A break from my usual networking musings…
I have never purchased an Apple Watch. I always thought they were too high and needed to be sleeker. Despite my dislikes and historical preference for Garmin watches, the Apple Watch has done ok, to say the least. Does my historical deviation from popular choices guarantee Apple's new Vision Pro will be successful? No, but it is worth noting.
Vision Pro is not the Metaverse
Some people, IMO, make the mistake of suggesting that Vision Pro will have the same tragic end as all the to-date attempts to create a Metaverse. The use cases are a little different than the Metaverse.

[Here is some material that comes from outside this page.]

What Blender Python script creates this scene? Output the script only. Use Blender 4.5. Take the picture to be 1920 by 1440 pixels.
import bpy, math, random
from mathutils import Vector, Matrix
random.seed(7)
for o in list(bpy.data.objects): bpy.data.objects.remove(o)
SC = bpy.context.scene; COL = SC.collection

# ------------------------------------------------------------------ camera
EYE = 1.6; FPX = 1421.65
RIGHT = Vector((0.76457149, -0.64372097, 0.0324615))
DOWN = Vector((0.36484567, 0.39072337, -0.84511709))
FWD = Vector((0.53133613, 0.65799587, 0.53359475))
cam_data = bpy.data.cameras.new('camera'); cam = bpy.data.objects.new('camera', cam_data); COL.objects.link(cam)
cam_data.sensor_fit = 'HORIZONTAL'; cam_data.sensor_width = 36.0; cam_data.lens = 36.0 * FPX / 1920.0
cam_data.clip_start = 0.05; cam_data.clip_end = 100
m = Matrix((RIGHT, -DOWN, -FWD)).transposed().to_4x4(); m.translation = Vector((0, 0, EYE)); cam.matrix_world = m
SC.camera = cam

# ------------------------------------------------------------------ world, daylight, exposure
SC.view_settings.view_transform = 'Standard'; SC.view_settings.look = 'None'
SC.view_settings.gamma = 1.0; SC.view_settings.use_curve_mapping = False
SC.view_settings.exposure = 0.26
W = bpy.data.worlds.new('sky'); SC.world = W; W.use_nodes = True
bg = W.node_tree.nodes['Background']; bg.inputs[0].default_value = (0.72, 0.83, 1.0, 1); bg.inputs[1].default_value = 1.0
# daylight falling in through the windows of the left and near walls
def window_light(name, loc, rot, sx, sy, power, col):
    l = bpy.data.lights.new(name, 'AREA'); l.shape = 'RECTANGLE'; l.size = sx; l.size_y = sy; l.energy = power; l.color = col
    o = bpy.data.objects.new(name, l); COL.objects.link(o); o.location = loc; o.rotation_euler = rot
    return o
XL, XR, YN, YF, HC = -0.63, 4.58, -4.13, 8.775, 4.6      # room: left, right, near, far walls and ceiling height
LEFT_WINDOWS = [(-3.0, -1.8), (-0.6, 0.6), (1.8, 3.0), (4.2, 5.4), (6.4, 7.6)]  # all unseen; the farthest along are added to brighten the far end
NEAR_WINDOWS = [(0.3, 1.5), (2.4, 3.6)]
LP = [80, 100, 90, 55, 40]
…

Whereas the Metaverse was imagined as a 100% computer-generated world, the Vision Pro seems to have a heavy emphasis on an augmented world, even if VR capable. More importantly, it is a TV without the TV hardware, anywhere you want. High-quality teleconferencing without teleconferencing hardware, anywhere you want it—personal computing without the computing hardware. To me, Vision Pro is a portable entertainment and computing experience anywhere you want it. Something quite different than the Metaverse. If I were the maker of TV or videoconferencing hardware, I would look at this closely.
The Challenges Will Be Real
A Version 1 product. Heavy, expensive, short battery life, tethered and obstructing the real world. By today's technology standards, there may be a few minor miracles in the Vision Pro; however, that does not guarantee consumer success, especially in today's uncertain economic times. These characteristics will certainly inhibit broad uptake in the short term, outside of affluent neighborhoods.
Will Apple’s spatial video give me a headache and nausea? Possibly. Apple claims they have such things figured out. It will be interesting to see.
So Why Am I Optimistic?
My optimism stems from the vision of Vision Pro and an assumption that the technology will continue to evolve and mitigate some of the dislikes above. The vision is good, the experience likely great, and better generations of tech are likely.
Does the Apple halo make any new product launch a guaranteed success? They have a good record, but no.
Does Apple have a mix of software assets, hardware assets, software engineering, hardware engineering, design, integration, production, and marketing capabilities that few others, perhaps none other, have? Yes.
Conclusion
At $3.5K, I will not be one of the first people in line. At that price, I may not even look at it until my next tech refresh cycle. Nonetheless, I expect numerous affluent people to line up, and if the experience is game-changing, word will get out, and we will be at Generation 4 before we know it. I still wonder how creepy it will be for two people to be sitting on the couch watching a movie with these things, essential to my life, and not shown in any of the launch videos.
Vision Pro is clunky, if stylish, beginning for all but the financially well-off. Meaning it does not hit the nail on the head, yet, for broad uptake. That said, I am making a bet that the vision is strong, and that will drive success while Apple iterates until one day we wake up and it is what all of us want.
Of course, speculation is worth what you pay for it. It will be interesting to look back a year from now.